Cook Government to roll out landmark registration scheme for building engineers
- Landmark registration of more than 1,000 engineers in the building sector
- The registration will deliver safer buildings and greater accountability
- Two-year transition periods for civil, structural, mechanical, and fire safety engineers
- Part of a wide-ranging improvement plan for building regulation in Western Australia
The Cook Government is set to roll out a landmark registration scheme for building engineers to strengthen public safety, industry accountability, and professional recognition.
Engineers perform an important role in the design and construction of buildings, often preparing critical design aspects such as framing, structural beams and loads, as well as important systems, such as fire safety, and mechanical ventilation.
Following extensive consultation, amendment regulations were gazetted to register engineers working in the building industry.

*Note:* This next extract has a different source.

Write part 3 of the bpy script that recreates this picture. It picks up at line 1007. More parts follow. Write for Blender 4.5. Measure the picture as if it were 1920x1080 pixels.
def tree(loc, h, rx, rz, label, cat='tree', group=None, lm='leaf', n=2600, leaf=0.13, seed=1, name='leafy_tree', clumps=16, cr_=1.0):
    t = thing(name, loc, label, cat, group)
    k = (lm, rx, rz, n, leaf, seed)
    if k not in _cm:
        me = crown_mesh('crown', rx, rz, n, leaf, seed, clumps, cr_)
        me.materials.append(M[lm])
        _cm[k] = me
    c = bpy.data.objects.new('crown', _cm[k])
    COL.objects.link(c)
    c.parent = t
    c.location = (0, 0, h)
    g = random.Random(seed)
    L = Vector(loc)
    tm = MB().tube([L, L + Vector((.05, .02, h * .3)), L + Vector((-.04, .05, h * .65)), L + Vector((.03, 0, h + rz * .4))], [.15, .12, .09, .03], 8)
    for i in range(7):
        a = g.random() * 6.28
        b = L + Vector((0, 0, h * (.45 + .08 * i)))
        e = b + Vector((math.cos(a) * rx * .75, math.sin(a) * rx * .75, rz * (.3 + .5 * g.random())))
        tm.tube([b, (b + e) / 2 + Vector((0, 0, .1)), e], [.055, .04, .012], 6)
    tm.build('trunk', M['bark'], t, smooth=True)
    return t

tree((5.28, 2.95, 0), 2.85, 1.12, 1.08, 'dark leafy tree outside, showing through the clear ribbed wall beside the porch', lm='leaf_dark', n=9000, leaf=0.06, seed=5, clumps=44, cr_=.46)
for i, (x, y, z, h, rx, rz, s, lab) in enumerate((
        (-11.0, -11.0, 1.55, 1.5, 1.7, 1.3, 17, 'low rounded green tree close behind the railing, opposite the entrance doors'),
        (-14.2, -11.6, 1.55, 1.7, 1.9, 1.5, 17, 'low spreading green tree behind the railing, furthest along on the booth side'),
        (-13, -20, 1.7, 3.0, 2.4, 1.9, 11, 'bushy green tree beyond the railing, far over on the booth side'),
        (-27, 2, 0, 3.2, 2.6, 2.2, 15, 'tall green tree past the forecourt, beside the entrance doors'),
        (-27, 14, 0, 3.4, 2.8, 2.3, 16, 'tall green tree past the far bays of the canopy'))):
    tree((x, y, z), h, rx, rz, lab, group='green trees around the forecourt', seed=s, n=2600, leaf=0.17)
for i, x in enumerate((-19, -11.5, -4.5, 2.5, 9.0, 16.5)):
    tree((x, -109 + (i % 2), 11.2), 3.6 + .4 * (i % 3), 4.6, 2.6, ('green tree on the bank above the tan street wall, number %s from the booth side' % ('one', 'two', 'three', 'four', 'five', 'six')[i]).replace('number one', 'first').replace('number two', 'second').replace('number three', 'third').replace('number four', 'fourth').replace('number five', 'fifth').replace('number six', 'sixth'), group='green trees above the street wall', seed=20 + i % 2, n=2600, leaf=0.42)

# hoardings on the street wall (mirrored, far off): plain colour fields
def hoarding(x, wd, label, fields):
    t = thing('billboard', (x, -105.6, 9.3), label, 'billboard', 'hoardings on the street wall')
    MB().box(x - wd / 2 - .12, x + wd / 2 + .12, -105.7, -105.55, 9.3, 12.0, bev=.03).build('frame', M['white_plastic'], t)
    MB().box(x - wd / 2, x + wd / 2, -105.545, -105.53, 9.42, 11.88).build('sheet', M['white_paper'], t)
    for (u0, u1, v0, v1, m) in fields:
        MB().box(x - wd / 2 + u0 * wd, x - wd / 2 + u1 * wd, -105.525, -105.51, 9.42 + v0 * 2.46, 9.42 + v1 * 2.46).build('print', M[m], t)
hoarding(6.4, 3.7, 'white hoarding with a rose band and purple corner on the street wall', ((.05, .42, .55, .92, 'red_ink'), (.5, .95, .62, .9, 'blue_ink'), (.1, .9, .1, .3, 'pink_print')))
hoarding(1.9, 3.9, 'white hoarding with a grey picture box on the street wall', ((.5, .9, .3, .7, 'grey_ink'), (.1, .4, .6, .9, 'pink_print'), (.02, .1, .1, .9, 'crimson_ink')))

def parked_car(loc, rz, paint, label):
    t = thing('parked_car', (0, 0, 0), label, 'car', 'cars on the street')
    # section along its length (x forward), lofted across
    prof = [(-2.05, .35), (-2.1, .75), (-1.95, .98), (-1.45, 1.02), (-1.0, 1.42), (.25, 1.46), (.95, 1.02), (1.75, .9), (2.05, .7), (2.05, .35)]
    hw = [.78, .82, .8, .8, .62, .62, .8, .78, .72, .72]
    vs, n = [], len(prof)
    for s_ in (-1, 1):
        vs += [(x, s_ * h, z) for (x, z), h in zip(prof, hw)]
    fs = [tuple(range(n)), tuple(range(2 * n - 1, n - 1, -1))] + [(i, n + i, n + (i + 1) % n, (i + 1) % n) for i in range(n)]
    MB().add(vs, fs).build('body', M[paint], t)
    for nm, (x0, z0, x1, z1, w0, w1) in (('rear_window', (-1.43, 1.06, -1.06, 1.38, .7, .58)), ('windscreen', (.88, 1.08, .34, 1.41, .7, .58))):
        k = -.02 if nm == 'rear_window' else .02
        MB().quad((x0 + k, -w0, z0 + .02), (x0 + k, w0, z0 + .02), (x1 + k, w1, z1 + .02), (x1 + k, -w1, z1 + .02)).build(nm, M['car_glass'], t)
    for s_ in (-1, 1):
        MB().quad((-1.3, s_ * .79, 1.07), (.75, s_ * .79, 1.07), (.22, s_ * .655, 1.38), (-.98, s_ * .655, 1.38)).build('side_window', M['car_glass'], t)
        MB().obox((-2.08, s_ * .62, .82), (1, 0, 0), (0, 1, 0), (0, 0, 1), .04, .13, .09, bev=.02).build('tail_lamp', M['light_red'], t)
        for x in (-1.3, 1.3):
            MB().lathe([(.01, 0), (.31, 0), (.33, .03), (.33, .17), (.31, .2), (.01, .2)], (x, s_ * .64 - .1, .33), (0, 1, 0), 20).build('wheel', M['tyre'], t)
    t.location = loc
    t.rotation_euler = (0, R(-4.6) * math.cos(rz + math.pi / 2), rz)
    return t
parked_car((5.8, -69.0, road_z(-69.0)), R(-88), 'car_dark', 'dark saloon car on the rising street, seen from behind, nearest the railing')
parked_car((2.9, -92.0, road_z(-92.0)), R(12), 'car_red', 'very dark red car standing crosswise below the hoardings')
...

It will mean workers must be registered by the Building Services Board to carry out prescribed engineering work on buildings and incidental structures in Western Australia.
The register aims to strengthen building compliance, reduce rectification costs, and increase public confidence in the industry. It will also provide a formal recourse process for substandard engineering work.
More than 860 engineering practitioners and 260 contractors are expected to become registered.
Engineers will also benefit from greater professional recognition and consistency in their work, through a code of conduct and continuing professional development requirements.
Two-year transition periods begin on 1 July 2024 for structural and fire safety engineers, and on 1 July 2025 for civil and mechanical building engineers.
Registration becomes mandatory for structural and fire safety engineers on 1 July 2026, and for civil and mechanical engineers on 1 July 2027.
Any person performing building engineering work after these dates without the required registration, will commit an offence and could be liable for a fine of up to $25,000.
The scheme is part of a reform package aimed at modernising and improving WA's building regulatory framework in response to recommendations from the national Building Confidence Report. The engineer registration scheme addresses the report's first three recommendations.
Changes to the approval processes for residential and commercial buildings, and registration of builders and other related occupations are also being considered.
Funding has been allocated to the Department of Mines, Industry Regulation and Safety to administer, enforce and communicate the requirements. More information is available at the Building and Energy website: https://www.commerce.wa.gov.au/building-and-energy/building-engineers-registration.
Comments attributed to Commerce Minister Sue Ellery:
"This is the first ever registration scheme for engineers in Western Australia. It aligns the State with other jurisdictions, and provides further peace of mind that our buildings are safe and constructed to the required standards.
"The registration scheme is expected to increase building compliance, reduce rectification costs, increase public confidence in the building industry, and provide a formal recourse process for substandard engineering work.
"The public must have confidence that people performing this role are registered, have the right qualifications and skills and can be held accountable for any defective design or work."
Background information:
Registration types:
- The four areas prescribed for registration are - civil, structural, mechanical, and fire safety engineers;
- Within each area, building engineers will be registered at one of three levels – professional, technologist or associate - and as a practitioner and/or contractor; and
- The areas and levels are based on the qualifications and experience of the person carrying out, or supervising the building engineering work.
Areas of registered building engineering work:
- Structural building engineers will generally perform work on a building's foundations, footings, structural beams, slabs, materials and other structural systems. A person may hold dual registration due to the substantial crossover between structural engineering and civil engineering;
- Fire engineering comprises both fire safety engineering and fire system engineering:
- Fire safety engineering generally involves preparing holistic and complex fire safety strategies along with an integrated fire safety design, for all the separate systems required in a building (e.g. smoke alarms, fire brigade alarms, passive and active fire safety systems and stairwell pressurisation). This area of building engineering can only be done at the professional level; and
- Fire system engineering is the technical design of a building's specific fire safety systems, such as hydrants, hose reels, water-based sprinkler systems, fire detection and alarms systems, and smoke control systems.
- Mechanical engineering involves the design and commissioning of a building's key systems for heating, ventilation, air-conditioning and refrigeration (HVAC-R), smoke control, vertical transport (i.e. lifts), thermal and environmental systems, and disability access systems; and
- Civil engineering covers a broad range of building work, including geotechnical work (i.e. site groundworks and protection structures), hydraulic engineering (water flow) and waste systems. It may also cross-over into the building's structural systems.